On 11/14/18 6:29 AM, Matthew Miller wrote:
On Wed, Nov 14, 2018 at 12:32:14PM +0100, Adam Samalik wrote:
Do we have any user data about what "stability" means to users and on what
different levels that can be achieved? Is it about app versions such as
MariaDB? is it about language runtime versions such as Node.js? is it about
things like glibc? or kernel? Or does it need to be the whole distro as we
have it today?

In case we don't find a uniform solution that would fit all those cases (==
for the whole release as we know it today), focusing on those specific
levels (modules? rings?! ;) ) might help with different approaches could
help us at least a little bit. Well, considering there are some.

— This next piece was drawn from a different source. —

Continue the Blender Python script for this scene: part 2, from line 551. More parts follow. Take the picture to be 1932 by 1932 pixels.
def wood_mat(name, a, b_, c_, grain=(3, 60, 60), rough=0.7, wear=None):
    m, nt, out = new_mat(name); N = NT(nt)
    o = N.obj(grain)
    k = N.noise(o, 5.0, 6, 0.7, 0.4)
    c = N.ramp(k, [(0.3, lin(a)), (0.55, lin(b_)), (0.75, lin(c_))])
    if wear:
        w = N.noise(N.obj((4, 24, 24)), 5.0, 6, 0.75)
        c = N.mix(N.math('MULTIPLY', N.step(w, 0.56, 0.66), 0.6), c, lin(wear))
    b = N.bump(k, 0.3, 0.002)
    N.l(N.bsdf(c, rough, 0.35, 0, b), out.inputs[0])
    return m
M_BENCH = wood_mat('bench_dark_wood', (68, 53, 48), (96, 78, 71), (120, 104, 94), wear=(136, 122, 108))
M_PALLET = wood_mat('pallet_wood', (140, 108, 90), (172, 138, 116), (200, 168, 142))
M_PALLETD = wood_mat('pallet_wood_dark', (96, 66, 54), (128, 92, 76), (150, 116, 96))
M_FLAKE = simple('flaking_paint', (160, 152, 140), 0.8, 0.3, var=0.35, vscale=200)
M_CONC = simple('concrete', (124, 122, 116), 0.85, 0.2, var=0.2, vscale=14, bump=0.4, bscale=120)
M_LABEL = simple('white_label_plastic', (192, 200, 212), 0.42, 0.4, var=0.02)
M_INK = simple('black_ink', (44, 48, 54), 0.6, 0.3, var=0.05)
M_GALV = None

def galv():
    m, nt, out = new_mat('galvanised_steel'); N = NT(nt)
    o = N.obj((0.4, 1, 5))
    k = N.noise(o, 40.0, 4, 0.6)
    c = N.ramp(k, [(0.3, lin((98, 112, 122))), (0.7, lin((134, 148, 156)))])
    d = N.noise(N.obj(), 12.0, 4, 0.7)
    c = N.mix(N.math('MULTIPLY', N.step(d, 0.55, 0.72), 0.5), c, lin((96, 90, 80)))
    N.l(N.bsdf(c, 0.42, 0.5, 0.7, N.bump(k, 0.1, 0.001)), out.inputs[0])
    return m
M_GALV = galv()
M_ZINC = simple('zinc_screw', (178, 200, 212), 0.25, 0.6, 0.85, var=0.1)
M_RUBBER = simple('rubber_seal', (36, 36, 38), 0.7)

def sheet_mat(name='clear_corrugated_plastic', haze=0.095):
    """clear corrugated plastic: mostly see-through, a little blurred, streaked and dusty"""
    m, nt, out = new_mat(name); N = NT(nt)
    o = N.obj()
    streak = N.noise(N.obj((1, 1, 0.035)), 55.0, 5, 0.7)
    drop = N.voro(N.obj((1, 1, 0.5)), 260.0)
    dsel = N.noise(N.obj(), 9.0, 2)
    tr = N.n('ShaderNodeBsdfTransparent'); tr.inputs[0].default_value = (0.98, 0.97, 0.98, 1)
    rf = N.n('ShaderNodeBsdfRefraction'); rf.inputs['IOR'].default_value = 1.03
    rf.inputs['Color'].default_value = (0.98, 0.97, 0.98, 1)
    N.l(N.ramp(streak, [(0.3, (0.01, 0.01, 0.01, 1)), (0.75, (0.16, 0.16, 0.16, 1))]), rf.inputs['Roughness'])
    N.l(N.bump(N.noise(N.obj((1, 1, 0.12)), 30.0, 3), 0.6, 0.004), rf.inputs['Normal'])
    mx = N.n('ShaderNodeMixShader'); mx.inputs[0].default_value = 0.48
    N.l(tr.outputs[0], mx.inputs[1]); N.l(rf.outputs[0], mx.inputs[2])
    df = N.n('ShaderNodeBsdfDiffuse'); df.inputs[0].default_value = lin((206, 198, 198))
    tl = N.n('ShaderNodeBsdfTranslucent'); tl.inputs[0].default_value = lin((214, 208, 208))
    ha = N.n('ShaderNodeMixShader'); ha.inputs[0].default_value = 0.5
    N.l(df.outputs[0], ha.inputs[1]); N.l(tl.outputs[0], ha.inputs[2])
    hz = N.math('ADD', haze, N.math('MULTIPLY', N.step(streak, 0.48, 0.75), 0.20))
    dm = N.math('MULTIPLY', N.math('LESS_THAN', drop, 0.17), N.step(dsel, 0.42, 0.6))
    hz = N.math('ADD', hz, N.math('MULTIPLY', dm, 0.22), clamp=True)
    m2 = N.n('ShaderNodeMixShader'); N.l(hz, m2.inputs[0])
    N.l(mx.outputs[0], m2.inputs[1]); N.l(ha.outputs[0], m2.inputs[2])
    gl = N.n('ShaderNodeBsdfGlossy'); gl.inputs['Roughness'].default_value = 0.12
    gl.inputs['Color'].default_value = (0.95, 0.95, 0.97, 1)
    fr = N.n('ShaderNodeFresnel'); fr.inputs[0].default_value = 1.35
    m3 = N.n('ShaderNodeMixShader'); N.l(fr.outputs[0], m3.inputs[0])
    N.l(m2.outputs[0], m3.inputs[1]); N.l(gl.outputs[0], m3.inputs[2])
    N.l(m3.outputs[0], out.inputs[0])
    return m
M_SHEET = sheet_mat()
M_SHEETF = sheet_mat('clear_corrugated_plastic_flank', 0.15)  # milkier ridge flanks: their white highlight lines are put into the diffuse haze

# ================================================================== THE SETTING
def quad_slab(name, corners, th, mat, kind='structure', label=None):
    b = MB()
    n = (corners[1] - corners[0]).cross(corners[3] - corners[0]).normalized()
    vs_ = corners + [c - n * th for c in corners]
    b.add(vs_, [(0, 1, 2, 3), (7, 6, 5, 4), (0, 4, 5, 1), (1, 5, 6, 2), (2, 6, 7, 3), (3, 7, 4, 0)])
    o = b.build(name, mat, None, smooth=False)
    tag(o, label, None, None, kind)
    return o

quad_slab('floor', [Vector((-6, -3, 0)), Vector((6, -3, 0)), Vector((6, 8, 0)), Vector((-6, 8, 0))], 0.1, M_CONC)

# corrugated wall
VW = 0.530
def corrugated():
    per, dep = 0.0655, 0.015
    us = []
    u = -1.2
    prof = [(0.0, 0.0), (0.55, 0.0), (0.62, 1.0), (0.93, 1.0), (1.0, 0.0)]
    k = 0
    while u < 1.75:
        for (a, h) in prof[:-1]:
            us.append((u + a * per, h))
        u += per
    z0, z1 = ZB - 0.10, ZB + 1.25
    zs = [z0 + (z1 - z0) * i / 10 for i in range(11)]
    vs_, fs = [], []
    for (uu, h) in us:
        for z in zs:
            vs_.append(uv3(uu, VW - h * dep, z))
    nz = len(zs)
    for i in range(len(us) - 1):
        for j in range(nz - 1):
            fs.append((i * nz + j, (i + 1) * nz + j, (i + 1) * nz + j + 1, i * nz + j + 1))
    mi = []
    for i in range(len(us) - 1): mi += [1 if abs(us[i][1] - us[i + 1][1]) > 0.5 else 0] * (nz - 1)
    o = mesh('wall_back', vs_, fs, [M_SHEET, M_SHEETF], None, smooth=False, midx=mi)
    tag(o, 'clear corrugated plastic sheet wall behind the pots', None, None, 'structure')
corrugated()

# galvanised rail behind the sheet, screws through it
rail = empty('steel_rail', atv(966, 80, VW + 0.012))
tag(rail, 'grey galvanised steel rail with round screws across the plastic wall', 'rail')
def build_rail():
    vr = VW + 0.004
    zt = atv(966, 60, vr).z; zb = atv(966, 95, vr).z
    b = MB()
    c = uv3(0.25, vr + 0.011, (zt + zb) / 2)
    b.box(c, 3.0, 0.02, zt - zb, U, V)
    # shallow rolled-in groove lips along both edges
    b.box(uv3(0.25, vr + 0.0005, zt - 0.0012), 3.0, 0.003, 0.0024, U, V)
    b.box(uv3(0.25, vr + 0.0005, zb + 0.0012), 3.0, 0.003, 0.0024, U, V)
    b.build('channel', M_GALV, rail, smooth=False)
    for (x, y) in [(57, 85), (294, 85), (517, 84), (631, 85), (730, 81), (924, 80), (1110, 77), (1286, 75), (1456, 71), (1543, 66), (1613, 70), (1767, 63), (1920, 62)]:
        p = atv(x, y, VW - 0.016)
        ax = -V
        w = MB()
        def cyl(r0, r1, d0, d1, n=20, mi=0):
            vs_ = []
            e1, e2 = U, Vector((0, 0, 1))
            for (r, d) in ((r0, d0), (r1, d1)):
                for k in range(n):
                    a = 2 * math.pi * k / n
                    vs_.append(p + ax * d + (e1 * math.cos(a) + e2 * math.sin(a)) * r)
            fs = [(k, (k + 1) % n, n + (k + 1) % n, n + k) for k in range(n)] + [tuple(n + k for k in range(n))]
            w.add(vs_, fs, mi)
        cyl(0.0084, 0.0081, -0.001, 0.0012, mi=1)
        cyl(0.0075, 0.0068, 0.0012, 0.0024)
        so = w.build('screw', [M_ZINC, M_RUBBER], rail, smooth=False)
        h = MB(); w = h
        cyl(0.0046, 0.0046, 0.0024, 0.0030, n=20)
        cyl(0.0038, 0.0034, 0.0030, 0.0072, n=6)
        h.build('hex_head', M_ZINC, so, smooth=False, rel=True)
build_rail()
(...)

I'm thinking mostly about a base platform. And even there, I think kernel
versions and such can change -- we don't need a RHEL-style kernel ABI
promise. We just need changes there to not break 1) the hardware it runs on
and 2) the stuff on top.

From my standpoint the thing to run slow to keep userspace ABI compatible are the basic userspace enablers: system compilers, libc, and other shared libraries that are commonly required by most of the compiled packages. Similar for basic OS pieces: init system, dbus, etc. Move the kernel faster, move the applications faster, but keep that middle slower and stable. Having that platform live on the gcc/libc 1 year cycle makes way more sense than the 6 month cycle we have today.

--
Brendan Conoboy / RHEL Development Coordinator / Red Hat, Inc.